Comment font les gens qui n’écrivent pas ? C’est ça la question que je me pose. Comment font-ils pour tenir debout ? Écrire répond à la question : comment exister ?

Elsa Fottorino

Comment qualifieriez-vous votre travail littéraire ?

Elsa Fottorino : J’ai toujours le sentiment de porter quelque chose de l’ordre de l’urgence, à savoir comment transposer l’intime dans l’ordre de l’universel. Exprimer l’intériorité de la façon la plus juste. C’est la justesse qui m’intéresse. Cette émotion de douleur ou de plénitude qui perce le cœur. Jusqu’à présent, j’ai écrit des livres qui étaient très intimes, sur des situations de passage de l’enfance à l’âge adulte, des situations d’états amoureux et passionnels, de maternité, une puissance de vie qui nous appelle. Il fallait que ces états puissent être vécus dans leur vérité par le lecteur.
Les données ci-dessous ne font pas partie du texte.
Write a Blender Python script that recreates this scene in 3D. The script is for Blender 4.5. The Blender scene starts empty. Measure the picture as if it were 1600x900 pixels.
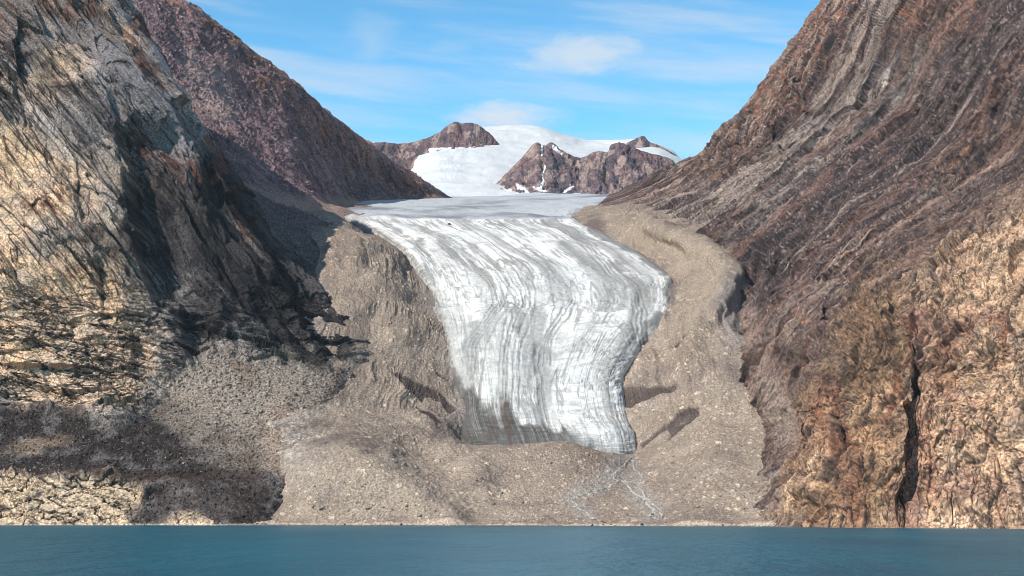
import bpy, math, random
import numpy as np
from concurrent.futures import ThreadPoolExecutor
from mathutils import Vector, Matrix

random.seed(7)
rng = np.random.default_rng(11)
F4 = np.float32
scene = bpy.context.scene
col = scene.collection

# ------------------------------------------------------------------ camera
W, H = 1600.0, 900.0
FPX = 2667.0                       # focal length in pixels of the photograph
CAM = np.array([0.0, 0.0, 15.0])
PITCH = math.atan((805.0 - 450.0) / FPX)     # sea horizon sits behind the shore
cp, sp = math.cos(PITCH), math.sin(PITCH)

def unproj(px, py, Y):
    """the world point at depth Y seen at a traced point of the photograph"""
    a = (np.asarray(px, float) - 800.0) / FPX
    b = (450.0 - np.asarray(py, float)) / FPX
    dy, dz = cp - b * sp, sp + b * cp
    t = np.asarray(Y, float) / dy
    return np.stack(np.broadcast_arrays(a * t, dy * t, CAM[2] + dz * t), -1)

def proj(P):
    x, y, z = P[..., 0], P[..., 1], P[..., 2] - CAM[2]
    d = y * cp + z * sp
    u = -y * sp + z * cp
    return 800.0 + FPX * x / d, 450.0 - FPX * u / d

cam_d = bpy.data.cameras.new('camera')
cam_o = bpy.data.objects.new('camera', cam_d)
col.objects.link(cam_o)
cam_o.location = CAM
cam_o.rotation_euler = (math.pi / 2 + PITCH, 0, 0)
cam_d.sensor_width = 36.0
cam_d.lens = 36.0 * FPX / W
cam_d.clip_start = 1.0
cam_d.clip_end = 120000.0
scene.camera = cam_o

# ------------------------------------------------------------------ light
SUN_EL, SUN_AZ = math.radians(37), math.radians(230)     # azimuth clockwise from +Y
S = Vector((math.sin(SUN_AZ) * math.cos(SUN_EL), math.cos(SUN_AZ) * math.cos(SUN_EL), math.sin(SUN_EL)))
sd = bpy.data.lights.new('sun', 'SUN')
sd.energy = 5.0
sd.angle = math.radians(0.5)
sd.color = (1.0, 0.93, 0.83)
so = bpy.data.objects.new('sun', sd)
so.rotation_euler = S.to_track_quat('Z', 'Y').to_euler()
so.location = (-2000, -2000, 3000)
col.objects.link(so)

scene.cycles.use_denoising = True
scene.cycles.denoiser = 'OPENIMAGEDENOISE'
scene.cycles.denoising_prefilter = 'ACCURATE'
scene.cycles.pixel_filter_type = 'BLACKMAN_HARRIS'
scene.cycles.filter_width = 0.9
scene.cycles.max_bounces = 4
scene.cycles.volume_bounces = 1
scene.cycles.volume_step_rate = 2.0
scene.view_settings.view_transform = 'Standard'
scene.view_settings.look = 'None'
scene.view_settings.exposure = 0.0
scene.view_settings.gamma = 1.0
scene.view_settings.use_curve_mapping = False

# ------------------------------------------------------------------ noise
_perm = rng.permutation(256).astype(np.int32)
_perm = np.concatenate([_perm, _perm, _perm])
_g = rng.normal(size=(256, 3)); _g /= np.linalg.norm(_g, axis=1, keepdims=True)
_gx, _gy, _gz = (np.ascontiguousarray(_g[:, i] * 1.6).astype(F4) for i in range(3))
_rnd = rng.random(1024).astype(F4)
POOL = ThreadPoolExecutor(4)

def _par(fn, *arrs):
    n = len(arrs[0]); step = max(20000, n // 16 + 1)
    parts = [POOL.submit(fn, *[a[i:i + step] for a in arrs]) for i in range(0, n, step)]
    res = [p.result() for p in parts]
    if isinstance(res[0], tuple):
        return tuple(np.concatenate([r[k] for r in res]) for k in range(len(res[0])))
    return np.concatenate(res)

def _perlin(x, y, z):
    x0, y0, z0 = np.floor(x), np.floor(y), np.floor(z)
    fx, fy, fz = x - x0, y - y0, z - z0
    xi, yi, zi = (a.astype(np.int32) & 255 for a in (x0, y0, z0))
    u, v, w = (f * f * f * (f * (f * 6 - 15) + 10) for f in (fx, fy, fz))
    def corner(dx, dy, dz):
        h = _perm[_perm[_perm[xi + dx] + yi + dy] + zi + dz]
        return _gx[h] * (fx - dx) + _gy[h] * (fy - dy) + _gz[h] * (fz - dz)
    def lerp(a, b, t): return a + (b - a) * t
    return lerp(lerp(lerp(corner(0,0,0), corner(1,0,0), u), lerp(corner(0,1,0), corner(1,1,0), u), v),
                lerp(lerp(corner(0,0,1), corner(1,0,1), u), lerp(corner(0,1,1), corner(1,1,1), u), v), w)

def noise(x, y, z, seed=0.0):
    return _par(_perlin, (x + seed * 17.13).astype(F4), (y + seed * 5.7).astype(F4), (z + seed * 31.9).astype(F4))

def fbm(x, y, z, octv=4, gain=0.5, seed=0.0, ridged=False):
    s = np.zeros(len(x), F4); a = 1.0; tot = 0.0; f = 1.0
    for o in range(octv):
        n = noise(x * f, y * f, z * f, seed + o * 3.1)
        if ridged: n = 1.0 - 2.2 * np.abs(n)
        s += a * n; tot += a; a *= gain; f *= 2.03
    return s / tot

def _voro(x, y):
    x0, y0 = np.floor(x).astype(np.int32), np.floor(y).astype(np.int32)
    f1 = np.full(len(x), 9.0, F4); f2 = f1.copy(); hid = np.zeros(len(x), np.int32)
    ox = np.zeros(len(x), F4); oy = ox.copy()
    for dx in (-1, 0, 1):
        for dy in (-1, 0, 1):
            cx, cy = x0 + dx, y0 + dy
            h = _perm[_perm[cx & 255] + (cy & 255)] + ((cx * 7 + cy * 13) & 511)
            ex, ey = cx + _rnd[h & 1023] - x, cy + _rnd[(h * 5 + 77) & 1023] - y
            d = np.sqrt(ex * ex + ey * ey).astype(F4)
            closer = d < f1
            f2 = np.where(closer, f1, np.minimum(f2, d))
            hid = np.where(closer, h, hid); ox = np.where(closer, ex, ox); oy = np.where(closer, ey, oy)
            f1 = np.where(closer, d, f1)
    return f1, f2, _rnd[(hid * 3 + 301) & 1023], ox.astype(F4), oy.astype(F4), _rnd[(hid * 7 + 91) & 1023], _rnd[(hid * 11 + 513) & 1023]

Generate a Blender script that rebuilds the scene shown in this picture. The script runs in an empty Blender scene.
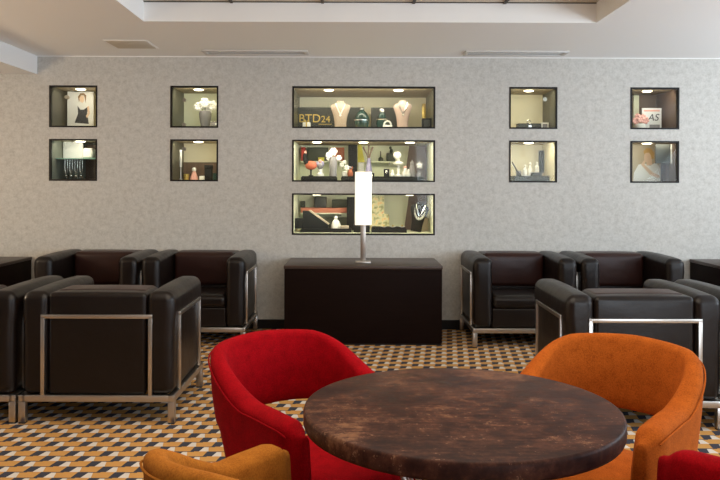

Comme un surplus d’expérience.

Que représente pour vous l’acte d’écrire ?

Elsa Fottorino : Comment font les gens qui n’écrivent pas ? C’est ça la question que je me pose. Comment font-ils pour tenir debout ? Écrire répond à la question : comment exister ? Comment continuer à accepter cette vie qu’on nous propose ? En écrivant.

Et la littérature ?

Elsa Fottorino : C’est la vie. Indissociable.

1 L’Adieu à la littérature. William Marx.